Wednesday, September 30, 2009

New Leader?

Senate Majority Leader Harry Reid is up for reelection in Nevada next year.

A few days ago, Rasmussen reported polls showing Reid trailing the following two potential Republican challengers:

  1. Sue Lowden, a former state senator, who chairs her party in Nevada.
  2. Danny Tarkanian, a real estate businessman. Tarkanian's surname is well known in the state. His father, basketball coach Jerry Tarkanian, was the successful, if controversial, head coach at University of Nevada -- Las Vegas for 18 years.

In Politico, Glenn Thrush analyzes the implications of what would be the second defeat of a Senate Democratic floor leader in a six-year period.

The Republican Party found itself in an interesting situation in South Dakota, in 2004. With a strong candidate, John Thune, running against Tom Daschle, who was then the Senate Democratic leader, the Republicans were like sharks smelling blood in the water.

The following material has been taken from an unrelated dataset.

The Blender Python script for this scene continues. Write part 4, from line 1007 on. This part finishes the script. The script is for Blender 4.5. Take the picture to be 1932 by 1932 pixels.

In politics, as in baseball, the side spending the most money doesn't necessarily win. But, when what was arguably the highest national office held by any Democrat at that time at stake, in an election in which fewer than 400,000 people voted, the Republicans poured relatively massive amounts of money into South Dakota. The Democrats were forced to respond in kind, but their expensive defense of the Senate seat was unsuccessful. That was when Reid took over his party's leadership in the upper house.

Nevada is quite a bit more populous than South Dakota, which isn't saying much. But Nevada is still only the 35th most populous state, based on 2008 estimates.

The two Democratic senators named in the Politico article as potential successors to Reid, Dick Durbin of Illinois and Chuck Schumer of New York, come from what are, of course, two of the most populous states.

I wonder whether, in the wake of the Daschle defeat, and the Reid defeat, if it comes to that, the parties in the Senate will turn to the larger states in choosing their leaders. Perhaps they won't want to repeat the experience of having a few thousand voters in a small state able to decapitate their party at the national level.

Since the 1950s, Senate leaders have come from such large states as Texas, California, Illinois and Pennsylvania. But in addition to South Dakota and Nevada, small states such as Montana, West Virginia, Kansas and Maine have also produced party floor leaders.